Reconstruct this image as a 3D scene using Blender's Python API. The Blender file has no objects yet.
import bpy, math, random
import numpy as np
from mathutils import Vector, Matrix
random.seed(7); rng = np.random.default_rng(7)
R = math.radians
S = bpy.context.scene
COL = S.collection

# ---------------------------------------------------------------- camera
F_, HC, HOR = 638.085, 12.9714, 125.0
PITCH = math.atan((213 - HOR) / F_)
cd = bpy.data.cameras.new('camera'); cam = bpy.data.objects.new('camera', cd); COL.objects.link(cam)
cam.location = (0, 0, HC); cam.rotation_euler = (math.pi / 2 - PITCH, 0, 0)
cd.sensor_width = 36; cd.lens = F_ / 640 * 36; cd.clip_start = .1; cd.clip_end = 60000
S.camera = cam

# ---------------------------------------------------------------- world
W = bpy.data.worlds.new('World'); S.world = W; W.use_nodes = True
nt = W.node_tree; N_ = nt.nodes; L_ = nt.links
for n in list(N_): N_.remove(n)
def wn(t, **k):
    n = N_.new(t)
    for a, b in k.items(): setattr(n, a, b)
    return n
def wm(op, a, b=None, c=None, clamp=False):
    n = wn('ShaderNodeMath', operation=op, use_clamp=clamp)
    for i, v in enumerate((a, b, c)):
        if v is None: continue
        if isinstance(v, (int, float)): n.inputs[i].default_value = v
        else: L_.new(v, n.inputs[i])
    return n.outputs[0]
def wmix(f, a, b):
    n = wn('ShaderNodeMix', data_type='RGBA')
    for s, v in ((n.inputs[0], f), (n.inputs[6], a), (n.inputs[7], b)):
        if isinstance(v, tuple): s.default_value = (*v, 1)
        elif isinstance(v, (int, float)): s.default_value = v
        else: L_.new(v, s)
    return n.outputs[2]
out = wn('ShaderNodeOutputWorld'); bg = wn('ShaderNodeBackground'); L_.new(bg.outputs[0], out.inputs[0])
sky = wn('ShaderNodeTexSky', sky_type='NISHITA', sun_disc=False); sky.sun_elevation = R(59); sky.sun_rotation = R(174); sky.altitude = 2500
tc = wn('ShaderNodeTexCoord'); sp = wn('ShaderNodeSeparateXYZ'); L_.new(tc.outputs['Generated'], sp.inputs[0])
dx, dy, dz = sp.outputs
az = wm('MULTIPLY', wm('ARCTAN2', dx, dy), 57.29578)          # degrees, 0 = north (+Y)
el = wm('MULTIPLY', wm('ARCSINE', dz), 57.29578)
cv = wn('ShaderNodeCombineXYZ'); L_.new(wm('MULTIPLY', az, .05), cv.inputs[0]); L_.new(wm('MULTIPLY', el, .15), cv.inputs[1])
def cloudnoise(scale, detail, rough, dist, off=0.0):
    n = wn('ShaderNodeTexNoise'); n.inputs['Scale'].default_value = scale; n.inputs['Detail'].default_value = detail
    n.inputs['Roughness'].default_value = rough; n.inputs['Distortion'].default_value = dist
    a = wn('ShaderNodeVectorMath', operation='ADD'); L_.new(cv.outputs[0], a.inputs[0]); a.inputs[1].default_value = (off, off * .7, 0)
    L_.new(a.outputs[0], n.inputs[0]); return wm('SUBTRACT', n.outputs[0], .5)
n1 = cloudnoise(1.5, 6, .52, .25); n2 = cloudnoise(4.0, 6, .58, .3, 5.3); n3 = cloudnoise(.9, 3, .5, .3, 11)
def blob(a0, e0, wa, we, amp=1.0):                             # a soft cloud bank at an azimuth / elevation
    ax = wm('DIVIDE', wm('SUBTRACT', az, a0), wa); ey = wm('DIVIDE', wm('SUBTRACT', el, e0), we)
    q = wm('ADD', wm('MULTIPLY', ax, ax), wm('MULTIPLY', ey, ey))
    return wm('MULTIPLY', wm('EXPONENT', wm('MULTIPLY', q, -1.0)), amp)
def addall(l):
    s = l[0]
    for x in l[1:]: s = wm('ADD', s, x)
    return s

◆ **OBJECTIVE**
Repeat the material above in full, keeping every word.

◆ **EXERCISE OUTPUT**
Reconstruct this image as a 3D scene using Blender's Python API. The Blender file has no objects yet.
import bpy, math, random
import numpy as np
from mathutils import Vector, Matrix
random.seed(7); rng = np.random.default_rng(7)
R = math.radians
S = bpy.context.scene
COL = S.collection

# ---------------------------------------------------------------- camera
F_, HC, HOR = 638.085, 12.9714, 125.0
PITCH = math.atan((213 - HOR) / F_)
cd = bpy.data.cameras.new('camera'); cam = bpy.data.objects.new('camera', cd); COL.objects.link(cam)
cam.location = (0, 0, HC); cam.rotation_euler = (math.pi / 2 - PITCH, 0, 0)
cd.sensor_width = 36; cd.lens = F_ / 640 * 36; cd.clip_start = .1; cd.clip_end = 60000
S.camera = cam

# ---------------------------------------------------------------- world
W = bpy.data.worlds.new('World'); S.world = W; W.use_nodes = True
nt = W.node_tree; N_ = nt.nodes; L_ = nt.links
for n in list(N_): N_.remove(n)
def wn(t, **k):
    n = N_.new(t)
    for a, b in k.items(): setattr(n, a, b)
    return n
def wm(op, a, b=None, c=None, clamp=False):
    n = wn('ShaderNodeMath', operation=op, use_clamp=clamp)
    for i, v in enumerate((a, b, c)):
        if v is None: continue
        if isinstance(v, (int, float)): n.inputs[i].default_value = v
        else: L_.new(v, n.inputs[i])
    return n.outputs[0]
def wmix(f, a, b):
    n = wn('ShaderNodeMix', data_type='RGBA')
    for s, v in ((n.inputs[0], f), (n.inputs[6], a), (n.inputs[7], b)):
        if isinstance(v, tuple): s.default_value = (*v, 1)
        elif isinstance(v, (int, float)): s.default_value = v
        else: L_.new(v, s)
    return n.outputs[2]
out = wn('ShaderNodeOutputWorld'); bg = wn('ShaderNodeBackground'); L_.new(bg.outputs[0], out.inputs[0])
sky = wn('ShaderNodeTexSky', sky_type='NISHITA', sun_disc=False); sky.sun_elevation = R(59); sky.sun_rotation = R(174); sky.altitude = 2500
tc = wn('ShaderNodeTexCoord'); sp = wn('ShaderNodeSeparateXYZ'); L_.new(tc.outputs['Generated'], sp.inputs[0])
dx, dy, dz = sp.outputs
az = wm('MULTIPLY', wm('ARCTAN2', dx, dy), 57.29578)          # degrees, 0 = north (+Y)
el = wm('MULTIPLY', wm('ARCSINE', dz), 57.29578)
cv = wn('ShaderNodeCombineXYZ'); L_.new(wm('MULTIPLY', az, .05), cv.inputs[0]); L_.new(wm('MULTIPLY', el, .15), cv.inputs[1])
def cloudnoise(scale, detail, rough, dist, off=0.0):
    n = wn('ShaderNodeTexNoise'); n.inputs['Scale'].default_value = scale; n.inputs['Detail'].default_value = detail
    n.inputs['Roughness'].default_value = rough; n.inputs['Distortion'].default_value = dist
    a = wn('ShaderNodeVectorMath', operation='ADD'); L_.new(cv.outputs[0], a.inputs[0]); a.inputs[1].default_value = (off, off * .7, 0)
    L_.new(a.outputs[0], n.inputs[0]); return wm('SUBTRACT', n.outputs[0], .5)
n1 = cloudnoise(1.5, 6, .52, .25); n2 = cloudnoise(4.0, 6, .58, .3, 5.3); n3 = cloudnoise(.9, 3, .5, .3, 11)
def blob(a0, e0, wa, we, amp=1.0):                             # a soft cloud bank at an azimuth / elevation
    ax = wm('DIVIDE', wm('SUBTRACT', az, a0), wa); ey = wm('DIVIDE', wm('SUBTRACT', el, e0), we)
    q = wm('ADD', wm('MULTIPLY', ax, ax), wm('MULTIPLY', ey, ey))
    return wm('MULTIPLY', wm('EXPONENT', wm('MULTIPLY', q, -1.0)), amp)
def addall(l):
    s = l[0]
    for x in l[1:]: s = wm('ADD', s, x)
    return s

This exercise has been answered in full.